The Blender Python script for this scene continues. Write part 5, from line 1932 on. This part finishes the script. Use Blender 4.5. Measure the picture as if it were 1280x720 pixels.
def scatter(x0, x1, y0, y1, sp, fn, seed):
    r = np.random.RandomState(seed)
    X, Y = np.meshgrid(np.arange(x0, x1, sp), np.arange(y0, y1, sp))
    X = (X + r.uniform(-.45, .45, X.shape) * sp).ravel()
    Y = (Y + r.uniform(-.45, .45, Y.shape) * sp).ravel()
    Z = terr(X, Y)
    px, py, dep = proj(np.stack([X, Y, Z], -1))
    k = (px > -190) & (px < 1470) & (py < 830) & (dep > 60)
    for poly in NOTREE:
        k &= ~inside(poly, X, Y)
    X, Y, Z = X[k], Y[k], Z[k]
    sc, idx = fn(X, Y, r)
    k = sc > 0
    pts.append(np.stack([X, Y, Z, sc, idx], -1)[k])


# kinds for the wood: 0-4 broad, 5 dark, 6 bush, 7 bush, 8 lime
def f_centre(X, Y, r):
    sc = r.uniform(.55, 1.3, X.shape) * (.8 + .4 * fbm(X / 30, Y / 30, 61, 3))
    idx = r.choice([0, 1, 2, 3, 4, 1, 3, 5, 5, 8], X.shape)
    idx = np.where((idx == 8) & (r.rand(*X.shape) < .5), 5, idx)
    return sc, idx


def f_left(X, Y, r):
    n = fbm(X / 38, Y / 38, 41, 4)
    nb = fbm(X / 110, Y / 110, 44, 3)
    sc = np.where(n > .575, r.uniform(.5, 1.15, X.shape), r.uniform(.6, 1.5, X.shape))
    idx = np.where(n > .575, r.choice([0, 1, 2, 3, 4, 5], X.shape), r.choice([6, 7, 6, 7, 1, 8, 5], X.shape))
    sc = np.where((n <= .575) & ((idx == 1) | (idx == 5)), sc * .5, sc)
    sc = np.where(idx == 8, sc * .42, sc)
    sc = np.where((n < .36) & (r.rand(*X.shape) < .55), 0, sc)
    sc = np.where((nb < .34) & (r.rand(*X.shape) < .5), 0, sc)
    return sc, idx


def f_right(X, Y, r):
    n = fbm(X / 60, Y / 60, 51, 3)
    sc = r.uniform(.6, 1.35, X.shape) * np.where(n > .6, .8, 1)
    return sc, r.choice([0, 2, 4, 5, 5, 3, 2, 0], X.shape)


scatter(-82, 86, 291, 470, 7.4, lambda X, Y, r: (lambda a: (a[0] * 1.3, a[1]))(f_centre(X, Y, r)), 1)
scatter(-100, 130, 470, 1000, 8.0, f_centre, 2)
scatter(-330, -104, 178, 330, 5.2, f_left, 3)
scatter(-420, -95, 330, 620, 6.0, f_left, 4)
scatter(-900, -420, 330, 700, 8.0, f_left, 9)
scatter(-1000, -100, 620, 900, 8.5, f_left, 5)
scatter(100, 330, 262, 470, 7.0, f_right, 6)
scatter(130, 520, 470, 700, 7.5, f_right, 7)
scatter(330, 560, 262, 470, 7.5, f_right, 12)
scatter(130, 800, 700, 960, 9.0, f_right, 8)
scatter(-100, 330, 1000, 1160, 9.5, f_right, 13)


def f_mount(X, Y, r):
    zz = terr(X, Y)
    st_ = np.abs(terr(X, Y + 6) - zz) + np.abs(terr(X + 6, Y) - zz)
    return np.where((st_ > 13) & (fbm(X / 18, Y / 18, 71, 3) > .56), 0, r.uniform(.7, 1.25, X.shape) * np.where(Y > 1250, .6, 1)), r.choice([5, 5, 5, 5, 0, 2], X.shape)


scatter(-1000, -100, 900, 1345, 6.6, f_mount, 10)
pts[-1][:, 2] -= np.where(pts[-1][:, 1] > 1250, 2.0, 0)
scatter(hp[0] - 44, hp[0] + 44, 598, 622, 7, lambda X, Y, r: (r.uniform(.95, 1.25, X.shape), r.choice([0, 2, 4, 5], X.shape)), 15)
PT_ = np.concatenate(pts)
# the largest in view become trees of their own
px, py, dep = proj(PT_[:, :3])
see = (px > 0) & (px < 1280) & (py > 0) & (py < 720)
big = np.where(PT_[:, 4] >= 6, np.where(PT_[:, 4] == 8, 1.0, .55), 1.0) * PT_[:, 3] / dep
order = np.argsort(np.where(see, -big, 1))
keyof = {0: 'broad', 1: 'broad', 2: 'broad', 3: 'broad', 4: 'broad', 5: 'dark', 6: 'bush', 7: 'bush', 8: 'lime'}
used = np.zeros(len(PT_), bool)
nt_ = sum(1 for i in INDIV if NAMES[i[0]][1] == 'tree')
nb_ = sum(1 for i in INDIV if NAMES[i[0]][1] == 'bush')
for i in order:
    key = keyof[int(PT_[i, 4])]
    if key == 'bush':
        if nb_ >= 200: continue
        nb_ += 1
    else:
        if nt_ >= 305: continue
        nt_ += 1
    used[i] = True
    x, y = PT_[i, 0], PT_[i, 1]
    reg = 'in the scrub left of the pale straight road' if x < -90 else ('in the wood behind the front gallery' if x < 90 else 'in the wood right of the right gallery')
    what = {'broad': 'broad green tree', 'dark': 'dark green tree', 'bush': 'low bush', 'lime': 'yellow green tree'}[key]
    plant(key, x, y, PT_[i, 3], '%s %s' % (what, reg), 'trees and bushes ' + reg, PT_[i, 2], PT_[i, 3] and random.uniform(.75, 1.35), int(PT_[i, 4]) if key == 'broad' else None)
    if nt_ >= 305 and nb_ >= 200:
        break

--

SET PROBLEM:
Produce the lines from the top of the listing through the "return sc, r.choice([0, 2, 4, 5, 5, 3, 2, 0], X.shape)" line exactly as they appear, with no additional output.

CORRECT OUTPUT:
The Blender Python script for this scene continues. Write part 5, from line 1932 on. This part finishes the script. Use Blender 4.5. Measure the picture as if it were 1280x720 pixels.
def scatter(x0, x1, y0, y1, sp, fn, seed):
    r = np.random.RandomState(seed)
    X, Y = np.meshgrid(np.arange(x0, x1, sp), np.arange(y0, y1, sp))
    X = (X + r.uniform(-.45, .45, X.shape) * sp).ravel()
    Y = (Y + r.uniform(-.45, .45, Y.shape) * sp).ravel()
    Z = terr(X, Y)
    px, py, dep = proj(np.stack([X, Y, Z], -1))
    k = (px > -190) & (px < 1470) & (py < 830) & (dep > 60)
    for poly in NOTREE:
        k &= ~inside(poly, X, Y)
    X, Y, Z = X[k], Y[k], Z[k]
    sc, idx = fn(X, Y, r)
    k = sc > 0
    pts.append(np.stack([X, Y, Z, sc, idx], -1)[k])


# kinds for the wood: 0-4 broad, 5 dark, 6 bush, 7 bush, 8 lime
def f_centre(X, Y, r):
    sc = r.uniform(.55, 1.3, X.shape) * (.8 + .4 * fbm(X / 30, Y / 30, 61, 3))
    idx = r.choice([0, 1, 2, 3, 4, 1, 3, 5, 5, 8], X.shape)
    idx = np.where((idx == 8) & (r.rand(*X.shape) < .5), 5, idx)
    return sc, idx


def f_left(X, Y, r):
    n = fbm(X / 38, Y / 38, 41, 4)
    nb = fbm(X / 110, Y / 110, 44, 3)
    sc = np.where(n > .575, r.uniform(.5, 1.15, X.shape), r.uniform(.6, 1.5, X.shape))
    idx = np.where(n > .575, r.choice([0, 1, 2, 3, 4, 5], X.shape), r.choice([6, 7, 6, 7, 1, 8, 5], X.shape))
    sc = np.where((n <= .575) & ((idx == 1) | (idx == 5)), sc * .5, sc)
    sc = np.where(idx == 8, sc * .42, sc)
    sc = np.where((n < .36) & (r.rand(*X.shape) < .55), 0, sc)
    sc = np.where((nb < .34) & (r.rand(*X.shape) < .5), 0, sc)
    return sc, idx


def f_right(X, Y, r):
    n = fbm(X / 60, Y / 60, 51, 3)
    sc = r.uniform(.6, 1.35, X.shape) * np.where(n > .6, .8, 1)
    return sc, r.choice([0, 2, 4, 5, 5, 3, 2, 0], X.shape)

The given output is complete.